◆ Instructions for the task ◆
Beginning with the first line, set down every line through the one containing "MB().ab((10.97, 40.45 - .008", exactly as it appears, but not the pictures.

◆ Dataset section ◆
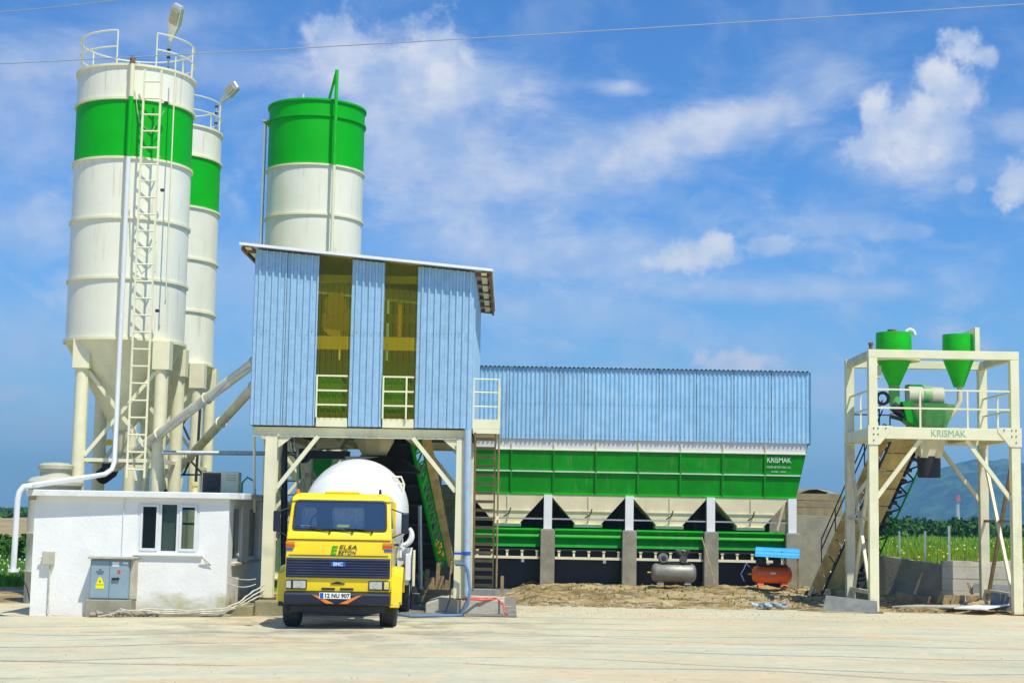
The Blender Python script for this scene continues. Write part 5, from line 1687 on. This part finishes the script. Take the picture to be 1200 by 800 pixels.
# low walls and boards around the plant
lw = thing('low_wall', 'low shaded concrete wall curving away behind the right plant frame', 'low wall', (10, 42, 0))
npn = 6
P0, P1 = V(10.95, 40.6, 0), V(8.75, 44.2, 0)
tops = [1.03, 1.12, 1.20, 1.24, 1.20, 1.22, 1.16]
for k in range(npn):
    a, b_ = P0.lerp(P1, k / npn), P0.lerp(P1, (k + 1) / npn)
    bul = lambda u: Vector((-.5, -.3, 0)) * math.sin(u * PI)
    a, b_ = a + bul(k / npn), b_ + bul((k + 1) / npn)
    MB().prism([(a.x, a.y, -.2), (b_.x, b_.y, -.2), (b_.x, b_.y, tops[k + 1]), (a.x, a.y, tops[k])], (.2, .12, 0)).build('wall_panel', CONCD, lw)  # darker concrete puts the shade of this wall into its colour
lw2 = thing('low_wall', 'low sunlit board marked concrete wall at the right edge behind the frame', 'low wall', (13, 40.5, 0))
mb = MB()
top2 = [(11.0 + .35 * k, 1.13 + .03 * math.sin(k * 1.7) + .02 * math.sin(k * 4.1)) for k in range(18)]
for j in range(4):
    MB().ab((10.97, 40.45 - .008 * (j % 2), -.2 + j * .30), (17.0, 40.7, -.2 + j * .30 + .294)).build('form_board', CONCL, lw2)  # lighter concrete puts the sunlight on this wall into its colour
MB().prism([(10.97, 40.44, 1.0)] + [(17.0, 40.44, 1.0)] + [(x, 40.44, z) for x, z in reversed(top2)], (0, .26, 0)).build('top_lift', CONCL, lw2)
BRD = [
    ('grey_form_panel', WOODG, [(968, 697), (1028, 704), (1028, 718), (964, 715)], 36.7, .04, 'long grey form panel leaning against the front left plant column'),
    ('grey_form_panel', WOODG, [(1142, 683), (1197, 686), (1197, 696), (1136, 694)], 39.9, .04, 'upper grey form panel leaning near the right plant columns'),
    ('grey_form_panel', mat('dark_form_panel', (.10, .12, .13), .8, var=.3), [(1161, 694), (1189, 696), (1189, 716), (1161, 714)], 37.5, .05, 'dark grey board standing against the front right plant column'),
    ('timber_board', WOOD, [(1100, 697), (1131, 697), (1131, 711), (1096, 711)], 39.2, .05, 'tan timber form board standing behind the plant frame, leftmost of its row'),
    ('timber_board', WOOD, [(1133, 697), (1148, 697), (1149, 711), (1133, 711)], 39.25, .05, 'small tan timber board beside the leaning stick behind the frame'),
    ('brown_board', BROWN, [(1050, 693), (1102, 700), (1096, 711), (1050, 710)], 39.5, .05, 'wide dark brown form board lying in front of the low shaded wall'),
    ('wooden_stick', WOOD, [(1133, 682), (1136, 682), (1141, 696), (1138, 696)], 39.6, .03, 'thin slat leaning left above the timber boards'),
    ('wooden_stick', WOOD, [(1103, 692), (1106, 692), (1099, 711), (1096, 711)], 39.1, .03, 'thin slat leaning across the leftmost timber board'),
    ('wooden_stick', WOOD, [(1117, 696), (1120, 696), (1116, 711), (1113, 711)], 39.1, .03, 'thin slat in the middle of the row of timber boards'),
]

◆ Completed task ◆
The Blender Python script for this scene continues. Write part 5, from line 1687 on. This part finishes the script. Take the picture to be 1200 by 800 pixels.
# low walls and boards around the plant
lw = thing('low_wall', 'low shaded concrete wall curving away behind the right plant frame', 'low wall', (10, 42, 0))
npn = 6
P0, P1 = V(10.95, 40.6, 0), V(8.75, 44.2, 0)
tops = [1.03, 1.12, 1.20, 1.24, 1.20, 1.22, 1.16]
for k in range(npn):
    a, b_ = P0.lerp(P1, k / npn), P0.lerp(P1, (k + 1) / npn)
    bul = lambda u: Vector((-.5, -.3, 0)) * math.sin(u * PI)
    a, b_ = a + bul(k / npn), b_ + bul((k + 1) / npn)
    MB().prism([(a.x, a.y, -.2), (b_.x, b_.y, -.2), (b_.x, b_.y, tops[k + 1]), (a.x, a.y, tops[k])], (.2, .12, 0)).build('wall_panel', CONCD, lw)  # darker concrete puts the shade of this wall into its colour
lw2 = thing('low_wall', 'low sunlit board marked concrete wall at the right edge behind the frame', 'low wall', (13, 40.5, 0))
mb = MB()
top2 = [(11.0 + .35 * k, 1.13 + .03 * math.sin(k * 1.7) + .02 * math.sin(k * 4.1)) for k in range(18)]
for j in range(4):
    MB().ab((10.97, 40.45 - .008 * (j % 2), -.2 + j * .30), (17.0, 40.7, -.2 + j * .30 + .294)).build('form_board', CONCL, lw2)  # lighter concrete puts the sunlight on this wall into its colour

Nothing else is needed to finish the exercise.